*Data shown*
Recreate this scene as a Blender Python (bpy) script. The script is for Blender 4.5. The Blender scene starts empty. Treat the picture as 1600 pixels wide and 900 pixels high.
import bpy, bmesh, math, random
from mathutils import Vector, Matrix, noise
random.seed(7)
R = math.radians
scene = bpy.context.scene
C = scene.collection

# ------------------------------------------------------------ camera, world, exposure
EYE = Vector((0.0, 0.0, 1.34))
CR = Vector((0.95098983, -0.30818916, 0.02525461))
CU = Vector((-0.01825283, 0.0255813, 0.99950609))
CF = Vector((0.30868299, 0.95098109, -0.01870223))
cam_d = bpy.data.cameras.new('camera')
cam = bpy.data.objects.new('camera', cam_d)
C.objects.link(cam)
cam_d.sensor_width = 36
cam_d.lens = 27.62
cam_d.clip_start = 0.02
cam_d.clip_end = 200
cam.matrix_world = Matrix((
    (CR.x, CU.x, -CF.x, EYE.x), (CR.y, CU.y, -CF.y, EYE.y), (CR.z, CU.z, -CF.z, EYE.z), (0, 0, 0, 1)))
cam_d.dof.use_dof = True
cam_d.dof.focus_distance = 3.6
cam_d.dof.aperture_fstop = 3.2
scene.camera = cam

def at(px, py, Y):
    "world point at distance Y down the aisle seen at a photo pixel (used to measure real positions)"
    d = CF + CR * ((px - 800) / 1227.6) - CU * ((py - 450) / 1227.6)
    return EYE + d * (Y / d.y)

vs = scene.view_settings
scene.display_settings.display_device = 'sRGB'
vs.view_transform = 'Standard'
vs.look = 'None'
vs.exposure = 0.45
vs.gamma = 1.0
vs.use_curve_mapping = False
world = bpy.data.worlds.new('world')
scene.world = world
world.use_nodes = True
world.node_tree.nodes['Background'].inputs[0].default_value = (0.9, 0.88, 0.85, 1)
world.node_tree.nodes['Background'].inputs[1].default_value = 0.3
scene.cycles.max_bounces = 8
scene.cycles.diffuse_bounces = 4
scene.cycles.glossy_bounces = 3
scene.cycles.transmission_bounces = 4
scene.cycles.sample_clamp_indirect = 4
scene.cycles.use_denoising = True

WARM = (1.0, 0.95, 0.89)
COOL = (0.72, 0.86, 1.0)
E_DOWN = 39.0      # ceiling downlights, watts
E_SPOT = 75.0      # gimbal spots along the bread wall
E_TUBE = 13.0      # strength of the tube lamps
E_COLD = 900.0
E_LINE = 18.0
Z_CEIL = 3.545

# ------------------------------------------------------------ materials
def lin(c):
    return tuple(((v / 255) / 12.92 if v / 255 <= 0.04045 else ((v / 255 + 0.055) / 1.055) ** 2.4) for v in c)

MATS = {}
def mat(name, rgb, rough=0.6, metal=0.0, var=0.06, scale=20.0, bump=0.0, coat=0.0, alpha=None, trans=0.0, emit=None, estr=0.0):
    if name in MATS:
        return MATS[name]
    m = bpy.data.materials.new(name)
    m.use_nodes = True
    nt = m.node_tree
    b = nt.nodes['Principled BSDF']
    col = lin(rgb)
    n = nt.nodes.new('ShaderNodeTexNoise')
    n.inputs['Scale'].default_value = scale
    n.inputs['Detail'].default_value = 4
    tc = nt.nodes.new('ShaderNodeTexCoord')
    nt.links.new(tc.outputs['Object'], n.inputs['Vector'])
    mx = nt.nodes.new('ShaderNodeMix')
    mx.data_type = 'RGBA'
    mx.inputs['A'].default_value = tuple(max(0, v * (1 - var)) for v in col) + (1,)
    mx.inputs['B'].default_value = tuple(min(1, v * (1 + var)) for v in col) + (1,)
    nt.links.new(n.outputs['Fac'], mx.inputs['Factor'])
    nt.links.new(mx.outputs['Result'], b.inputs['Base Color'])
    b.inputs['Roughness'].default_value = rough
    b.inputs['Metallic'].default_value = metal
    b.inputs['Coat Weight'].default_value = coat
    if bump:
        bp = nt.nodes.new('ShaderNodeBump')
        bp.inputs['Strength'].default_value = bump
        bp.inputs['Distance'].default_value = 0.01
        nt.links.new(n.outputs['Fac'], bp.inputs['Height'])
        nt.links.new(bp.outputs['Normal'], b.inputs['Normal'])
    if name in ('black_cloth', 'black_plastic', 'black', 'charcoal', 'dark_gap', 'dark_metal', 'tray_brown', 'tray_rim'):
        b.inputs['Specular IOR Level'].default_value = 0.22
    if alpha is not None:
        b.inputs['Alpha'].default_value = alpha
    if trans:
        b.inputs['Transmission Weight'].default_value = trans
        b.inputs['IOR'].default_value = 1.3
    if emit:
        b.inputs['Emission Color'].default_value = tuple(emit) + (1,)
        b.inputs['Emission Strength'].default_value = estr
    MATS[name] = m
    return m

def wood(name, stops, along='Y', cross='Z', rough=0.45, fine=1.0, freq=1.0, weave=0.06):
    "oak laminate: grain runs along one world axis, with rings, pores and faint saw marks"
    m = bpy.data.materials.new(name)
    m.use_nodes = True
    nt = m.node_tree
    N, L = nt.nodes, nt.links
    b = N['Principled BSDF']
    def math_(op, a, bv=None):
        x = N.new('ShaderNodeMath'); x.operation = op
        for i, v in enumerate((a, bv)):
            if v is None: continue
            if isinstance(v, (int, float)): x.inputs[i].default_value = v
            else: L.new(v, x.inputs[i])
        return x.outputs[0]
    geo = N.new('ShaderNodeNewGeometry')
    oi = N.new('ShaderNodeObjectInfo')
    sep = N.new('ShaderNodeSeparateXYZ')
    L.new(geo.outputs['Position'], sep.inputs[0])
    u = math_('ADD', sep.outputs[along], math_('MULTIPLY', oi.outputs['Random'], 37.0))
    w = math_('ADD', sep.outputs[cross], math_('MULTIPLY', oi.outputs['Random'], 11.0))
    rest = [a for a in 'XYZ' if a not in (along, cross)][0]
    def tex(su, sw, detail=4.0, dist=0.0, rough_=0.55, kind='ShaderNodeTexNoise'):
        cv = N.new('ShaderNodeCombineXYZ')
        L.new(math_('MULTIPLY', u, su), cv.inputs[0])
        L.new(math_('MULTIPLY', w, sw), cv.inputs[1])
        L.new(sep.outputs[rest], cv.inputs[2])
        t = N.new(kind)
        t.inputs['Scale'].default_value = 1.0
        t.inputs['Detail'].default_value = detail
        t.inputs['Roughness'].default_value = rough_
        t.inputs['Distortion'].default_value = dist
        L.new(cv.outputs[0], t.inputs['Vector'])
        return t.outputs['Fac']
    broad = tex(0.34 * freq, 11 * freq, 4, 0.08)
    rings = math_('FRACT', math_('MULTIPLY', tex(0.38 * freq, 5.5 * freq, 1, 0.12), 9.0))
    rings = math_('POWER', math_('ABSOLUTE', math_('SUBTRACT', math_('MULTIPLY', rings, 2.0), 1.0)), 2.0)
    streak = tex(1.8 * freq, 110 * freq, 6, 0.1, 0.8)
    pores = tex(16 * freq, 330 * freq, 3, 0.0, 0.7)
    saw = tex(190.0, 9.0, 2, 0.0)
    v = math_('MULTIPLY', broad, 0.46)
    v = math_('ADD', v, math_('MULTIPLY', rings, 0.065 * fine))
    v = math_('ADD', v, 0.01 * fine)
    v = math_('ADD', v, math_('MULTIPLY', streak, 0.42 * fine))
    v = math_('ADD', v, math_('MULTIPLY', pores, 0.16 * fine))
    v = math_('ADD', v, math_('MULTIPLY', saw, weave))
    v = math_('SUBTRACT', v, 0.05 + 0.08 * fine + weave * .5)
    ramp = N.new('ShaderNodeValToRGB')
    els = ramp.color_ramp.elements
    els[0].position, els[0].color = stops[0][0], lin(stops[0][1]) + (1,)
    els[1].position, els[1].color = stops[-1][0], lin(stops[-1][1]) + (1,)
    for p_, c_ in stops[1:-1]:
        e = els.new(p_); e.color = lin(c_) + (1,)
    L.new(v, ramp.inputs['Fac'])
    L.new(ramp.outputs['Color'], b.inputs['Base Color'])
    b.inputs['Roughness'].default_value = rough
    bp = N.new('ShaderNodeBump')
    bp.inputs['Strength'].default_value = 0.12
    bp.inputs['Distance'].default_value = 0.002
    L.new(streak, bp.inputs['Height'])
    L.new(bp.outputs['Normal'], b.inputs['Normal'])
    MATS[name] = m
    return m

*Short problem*
Restate the first line and every line after it, word for word, stopping once the line with "C = scene.collection" is done.

*Task output*
Recreate this scene as a Blender Python (bpy) script. The script is for Blender 4.5. The Blender scene starts empty. Treat the picture as 1600 pixels wide and 900 pixels high.
import bpy, bmesh, math, random
from mathutils import Vector, Matrix, noise
random.seed(7)
R = math.radians
scene = bpy.context.scene
C = scene.collection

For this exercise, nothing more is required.